──────── INFORMATION SHOWN ────────

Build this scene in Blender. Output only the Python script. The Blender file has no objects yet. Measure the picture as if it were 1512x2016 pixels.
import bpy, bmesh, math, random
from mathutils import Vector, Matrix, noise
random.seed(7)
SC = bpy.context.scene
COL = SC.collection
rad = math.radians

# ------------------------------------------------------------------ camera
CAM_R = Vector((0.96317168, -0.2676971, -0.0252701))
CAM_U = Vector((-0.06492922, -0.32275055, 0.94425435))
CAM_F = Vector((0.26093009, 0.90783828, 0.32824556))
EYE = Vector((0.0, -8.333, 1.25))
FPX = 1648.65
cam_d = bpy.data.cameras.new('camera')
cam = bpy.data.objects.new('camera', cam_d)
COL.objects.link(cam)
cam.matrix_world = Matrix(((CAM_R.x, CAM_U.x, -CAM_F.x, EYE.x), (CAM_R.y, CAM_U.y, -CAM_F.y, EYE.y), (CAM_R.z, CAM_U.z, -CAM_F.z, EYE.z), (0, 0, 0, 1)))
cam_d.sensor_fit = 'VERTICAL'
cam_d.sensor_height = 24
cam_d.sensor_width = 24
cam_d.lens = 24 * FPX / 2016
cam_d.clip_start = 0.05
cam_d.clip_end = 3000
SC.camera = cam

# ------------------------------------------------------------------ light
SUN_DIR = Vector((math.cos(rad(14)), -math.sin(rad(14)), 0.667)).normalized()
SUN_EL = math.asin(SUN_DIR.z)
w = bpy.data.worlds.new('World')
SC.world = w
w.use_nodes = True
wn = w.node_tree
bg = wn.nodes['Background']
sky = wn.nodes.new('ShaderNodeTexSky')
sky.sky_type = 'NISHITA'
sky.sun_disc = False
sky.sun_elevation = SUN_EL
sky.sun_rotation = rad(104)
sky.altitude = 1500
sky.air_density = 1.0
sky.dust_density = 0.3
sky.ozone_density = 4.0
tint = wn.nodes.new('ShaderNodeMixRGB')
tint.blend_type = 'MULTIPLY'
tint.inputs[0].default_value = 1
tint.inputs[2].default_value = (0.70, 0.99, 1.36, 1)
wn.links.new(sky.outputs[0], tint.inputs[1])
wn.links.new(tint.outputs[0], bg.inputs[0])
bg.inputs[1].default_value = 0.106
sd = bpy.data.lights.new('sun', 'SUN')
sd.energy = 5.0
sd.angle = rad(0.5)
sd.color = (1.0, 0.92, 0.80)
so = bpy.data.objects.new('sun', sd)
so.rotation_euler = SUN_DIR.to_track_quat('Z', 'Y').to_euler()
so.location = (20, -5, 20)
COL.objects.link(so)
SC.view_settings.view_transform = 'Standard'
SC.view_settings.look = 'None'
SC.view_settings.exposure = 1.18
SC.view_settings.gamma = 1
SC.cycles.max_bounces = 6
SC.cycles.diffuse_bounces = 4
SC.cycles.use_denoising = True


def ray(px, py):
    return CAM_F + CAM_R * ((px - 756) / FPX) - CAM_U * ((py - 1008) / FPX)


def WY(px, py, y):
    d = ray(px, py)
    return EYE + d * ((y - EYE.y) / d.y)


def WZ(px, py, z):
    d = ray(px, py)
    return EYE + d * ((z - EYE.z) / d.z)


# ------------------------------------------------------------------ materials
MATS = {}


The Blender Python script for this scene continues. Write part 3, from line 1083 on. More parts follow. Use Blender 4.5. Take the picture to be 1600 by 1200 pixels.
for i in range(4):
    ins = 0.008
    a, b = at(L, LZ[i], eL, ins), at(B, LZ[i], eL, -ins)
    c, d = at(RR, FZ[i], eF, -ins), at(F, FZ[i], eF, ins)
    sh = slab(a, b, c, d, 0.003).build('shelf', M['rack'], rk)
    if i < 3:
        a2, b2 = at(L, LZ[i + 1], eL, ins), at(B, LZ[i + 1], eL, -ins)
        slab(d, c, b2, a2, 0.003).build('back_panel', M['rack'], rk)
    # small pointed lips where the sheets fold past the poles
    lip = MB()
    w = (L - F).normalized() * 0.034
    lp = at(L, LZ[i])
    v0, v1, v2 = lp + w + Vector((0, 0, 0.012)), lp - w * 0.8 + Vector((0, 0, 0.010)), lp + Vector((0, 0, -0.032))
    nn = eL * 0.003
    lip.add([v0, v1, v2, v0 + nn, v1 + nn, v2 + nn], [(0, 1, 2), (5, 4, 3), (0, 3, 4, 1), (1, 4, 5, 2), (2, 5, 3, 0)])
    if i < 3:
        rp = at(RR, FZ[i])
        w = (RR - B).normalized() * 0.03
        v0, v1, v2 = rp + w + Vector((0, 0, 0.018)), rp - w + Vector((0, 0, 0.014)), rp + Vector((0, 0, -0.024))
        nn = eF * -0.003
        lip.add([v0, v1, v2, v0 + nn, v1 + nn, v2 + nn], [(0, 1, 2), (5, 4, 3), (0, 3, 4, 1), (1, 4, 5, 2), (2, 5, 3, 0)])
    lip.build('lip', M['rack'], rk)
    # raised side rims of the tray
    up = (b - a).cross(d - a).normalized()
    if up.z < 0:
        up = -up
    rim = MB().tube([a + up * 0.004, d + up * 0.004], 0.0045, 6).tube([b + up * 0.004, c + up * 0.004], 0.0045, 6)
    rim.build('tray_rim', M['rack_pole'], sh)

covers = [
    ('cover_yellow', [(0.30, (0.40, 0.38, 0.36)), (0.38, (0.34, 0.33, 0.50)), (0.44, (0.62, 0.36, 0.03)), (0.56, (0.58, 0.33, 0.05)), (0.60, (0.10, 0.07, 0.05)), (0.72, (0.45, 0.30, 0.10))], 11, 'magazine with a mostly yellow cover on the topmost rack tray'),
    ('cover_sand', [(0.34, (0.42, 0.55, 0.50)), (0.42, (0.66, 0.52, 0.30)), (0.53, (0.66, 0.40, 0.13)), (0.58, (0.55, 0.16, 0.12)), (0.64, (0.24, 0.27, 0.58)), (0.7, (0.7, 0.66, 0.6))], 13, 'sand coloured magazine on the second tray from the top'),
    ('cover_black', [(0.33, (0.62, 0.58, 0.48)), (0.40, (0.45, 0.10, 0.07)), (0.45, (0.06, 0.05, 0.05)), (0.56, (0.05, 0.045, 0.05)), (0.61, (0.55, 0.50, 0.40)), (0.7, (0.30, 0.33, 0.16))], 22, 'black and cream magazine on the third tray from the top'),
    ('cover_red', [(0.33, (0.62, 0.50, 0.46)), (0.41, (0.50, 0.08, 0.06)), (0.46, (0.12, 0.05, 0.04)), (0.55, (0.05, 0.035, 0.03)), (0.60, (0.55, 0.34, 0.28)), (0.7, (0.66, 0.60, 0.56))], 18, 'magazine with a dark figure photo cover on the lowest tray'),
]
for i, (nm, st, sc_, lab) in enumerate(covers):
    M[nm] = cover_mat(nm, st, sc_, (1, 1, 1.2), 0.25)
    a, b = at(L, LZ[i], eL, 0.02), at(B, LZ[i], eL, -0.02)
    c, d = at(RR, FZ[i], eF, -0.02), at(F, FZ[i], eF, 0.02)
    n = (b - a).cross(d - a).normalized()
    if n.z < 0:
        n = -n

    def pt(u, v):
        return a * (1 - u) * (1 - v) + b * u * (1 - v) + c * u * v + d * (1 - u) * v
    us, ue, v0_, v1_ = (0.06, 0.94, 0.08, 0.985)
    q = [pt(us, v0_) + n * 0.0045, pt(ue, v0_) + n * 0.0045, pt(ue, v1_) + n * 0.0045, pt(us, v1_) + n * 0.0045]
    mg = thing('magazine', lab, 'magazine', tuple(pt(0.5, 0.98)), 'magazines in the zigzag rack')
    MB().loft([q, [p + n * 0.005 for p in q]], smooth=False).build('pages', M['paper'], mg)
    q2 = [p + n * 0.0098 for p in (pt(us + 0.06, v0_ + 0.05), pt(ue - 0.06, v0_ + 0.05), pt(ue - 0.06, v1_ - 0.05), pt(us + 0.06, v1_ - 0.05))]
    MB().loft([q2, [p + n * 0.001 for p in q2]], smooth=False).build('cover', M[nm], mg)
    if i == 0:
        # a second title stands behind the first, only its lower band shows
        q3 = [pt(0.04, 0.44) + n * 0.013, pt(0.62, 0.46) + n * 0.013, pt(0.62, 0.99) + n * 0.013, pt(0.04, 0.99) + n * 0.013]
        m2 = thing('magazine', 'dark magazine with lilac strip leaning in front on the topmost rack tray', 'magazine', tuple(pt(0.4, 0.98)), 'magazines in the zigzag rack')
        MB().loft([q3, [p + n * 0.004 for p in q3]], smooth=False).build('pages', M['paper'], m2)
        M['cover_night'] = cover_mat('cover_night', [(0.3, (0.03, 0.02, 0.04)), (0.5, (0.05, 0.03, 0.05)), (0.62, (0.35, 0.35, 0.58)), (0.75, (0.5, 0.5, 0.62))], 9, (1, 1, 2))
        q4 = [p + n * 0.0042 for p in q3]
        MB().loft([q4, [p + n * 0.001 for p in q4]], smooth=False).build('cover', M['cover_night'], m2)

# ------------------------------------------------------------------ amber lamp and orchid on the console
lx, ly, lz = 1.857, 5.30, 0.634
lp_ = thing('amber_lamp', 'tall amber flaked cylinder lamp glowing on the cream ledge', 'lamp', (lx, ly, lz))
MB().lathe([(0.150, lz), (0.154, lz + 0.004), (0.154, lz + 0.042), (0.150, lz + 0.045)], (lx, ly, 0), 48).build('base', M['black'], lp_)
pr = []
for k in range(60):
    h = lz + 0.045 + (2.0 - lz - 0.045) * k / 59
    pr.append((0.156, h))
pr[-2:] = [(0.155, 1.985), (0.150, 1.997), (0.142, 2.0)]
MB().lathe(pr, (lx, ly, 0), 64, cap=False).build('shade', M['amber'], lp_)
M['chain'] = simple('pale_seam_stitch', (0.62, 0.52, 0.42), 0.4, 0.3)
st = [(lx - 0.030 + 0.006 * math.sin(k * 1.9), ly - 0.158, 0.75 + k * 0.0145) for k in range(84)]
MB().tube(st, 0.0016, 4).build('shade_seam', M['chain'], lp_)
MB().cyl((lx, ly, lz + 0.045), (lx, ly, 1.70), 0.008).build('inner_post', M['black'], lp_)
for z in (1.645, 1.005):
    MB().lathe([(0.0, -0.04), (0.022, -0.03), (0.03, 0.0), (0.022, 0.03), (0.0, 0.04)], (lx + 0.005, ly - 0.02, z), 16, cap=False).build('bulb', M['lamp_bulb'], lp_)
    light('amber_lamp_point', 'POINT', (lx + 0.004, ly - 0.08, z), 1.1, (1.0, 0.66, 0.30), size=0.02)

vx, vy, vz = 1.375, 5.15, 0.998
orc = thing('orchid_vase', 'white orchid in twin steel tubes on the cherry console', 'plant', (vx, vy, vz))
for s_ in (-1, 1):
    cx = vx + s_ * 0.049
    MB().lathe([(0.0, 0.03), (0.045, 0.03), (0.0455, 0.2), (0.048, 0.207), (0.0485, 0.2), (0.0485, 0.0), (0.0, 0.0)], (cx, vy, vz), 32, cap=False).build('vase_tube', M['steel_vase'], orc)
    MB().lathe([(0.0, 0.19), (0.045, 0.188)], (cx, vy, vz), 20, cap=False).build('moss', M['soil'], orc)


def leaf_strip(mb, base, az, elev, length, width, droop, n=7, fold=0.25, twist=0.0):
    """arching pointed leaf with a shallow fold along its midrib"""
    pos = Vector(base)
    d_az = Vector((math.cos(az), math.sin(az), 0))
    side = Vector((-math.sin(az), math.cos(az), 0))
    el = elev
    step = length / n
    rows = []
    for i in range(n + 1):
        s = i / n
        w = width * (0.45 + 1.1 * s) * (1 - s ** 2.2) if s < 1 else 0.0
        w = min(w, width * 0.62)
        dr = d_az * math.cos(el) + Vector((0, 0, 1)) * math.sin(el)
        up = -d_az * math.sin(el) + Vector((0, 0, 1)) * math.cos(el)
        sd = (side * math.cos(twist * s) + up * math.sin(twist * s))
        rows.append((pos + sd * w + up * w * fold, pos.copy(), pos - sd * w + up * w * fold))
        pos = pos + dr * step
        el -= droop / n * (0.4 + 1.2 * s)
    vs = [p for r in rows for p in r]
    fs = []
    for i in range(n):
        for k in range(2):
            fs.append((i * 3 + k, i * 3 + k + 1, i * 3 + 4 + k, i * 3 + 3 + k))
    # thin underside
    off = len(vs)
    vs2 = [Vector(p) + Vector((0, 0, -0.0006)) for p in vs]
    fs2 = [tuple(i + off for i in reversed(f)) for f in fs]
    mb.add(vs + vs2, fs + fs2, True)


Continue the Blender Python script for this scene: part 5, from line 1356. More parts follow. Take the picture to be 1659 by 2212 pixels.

────────

# WHAT TO WORK ON
Only the lines from the one bearing "The Blender Python script for this scene continues." through the one bearing "rim.build('tray_rim', M['rack_pole'], sh)" should be repeated, exactly as given.

# TASK RESPONSE
The Blender Python script for this scene continues. Write part 3, from line 1083 on. More parts follow. Use Blender 4.5. Take the picture to be 1600 by 1200 pixels.
for i in range(4):
    ins = 0.008
    a, b = at(L, LZ[i], eL, ins), at(B, LZ[i], eL, -ins)
    c, d = at(RR, FZ[i], eF, -ins), at(F, FZ[i], eF, ins)
    sh = slab(a, b, c, d, 0.003).build('shelf', M['rack'], rk)
    if i < 3:
        a2, b2 = at(L, LZ[i + 1], eL, ins), at(B, LZ[i + 1], eL, -ins)
        slab(d, c, b2, a2, 0.003).build('back_panel', M['rack'], rk)
    # small pointed lips where the sheets fold past the poles
    lip = MB()
    w = (L - F).normalized() * 0.034
    lp = at(L, LZ[i])
    v0, v1, v2 = lp + w + Vector((0, 0, 0.012)), lp - w * 0.8 + Vector((0, 0, 0.010)), lp + Vector((0, 0, -0.032))
    nn = eL * 0.003
    lip.add([v0, v1, v2, v0 + nn, v1 + nn, v2 + nn], [(0, 1, 2), (5, 4, 3), (0, 3, 4, 1), (1, 4, 5, 2), (2, 5, 3, 0)])
    if i < 3:
        rp = at(RR, FZ[i])
        w = (RR - B).normalized() * 0.03
        v0, v1, v2 = rp + w + Vector((0, 0, 0.018)), rp - w + Vector((0, 0, 0.014)), rp + Vector((0, 0, -0.024))
        nn = eF * -0.003
        lip.add([v0, v1, v2, v0 + nn, v1 + nn, v2 + nn], [(0, 1, 2), (5, 4, 3), (0, 3, 4, 1), (1, 4, 5, 2), (2, 5, 3, 0)])
    lip.build('lip', M['rack'], rk)
    # raised side rims of the tray
    up = (b - a).cross(d - a).normalized()
    if up.z < 0:
        up = -up
    rim = MB().tube([a + up * 0.004, d + up * 0.004], 0.0045, 6).tube([b + up * 0.004, c + up * 0.004], 0.0045, 6)
    rim.build('tray_rim', M['rack_pole'], sh)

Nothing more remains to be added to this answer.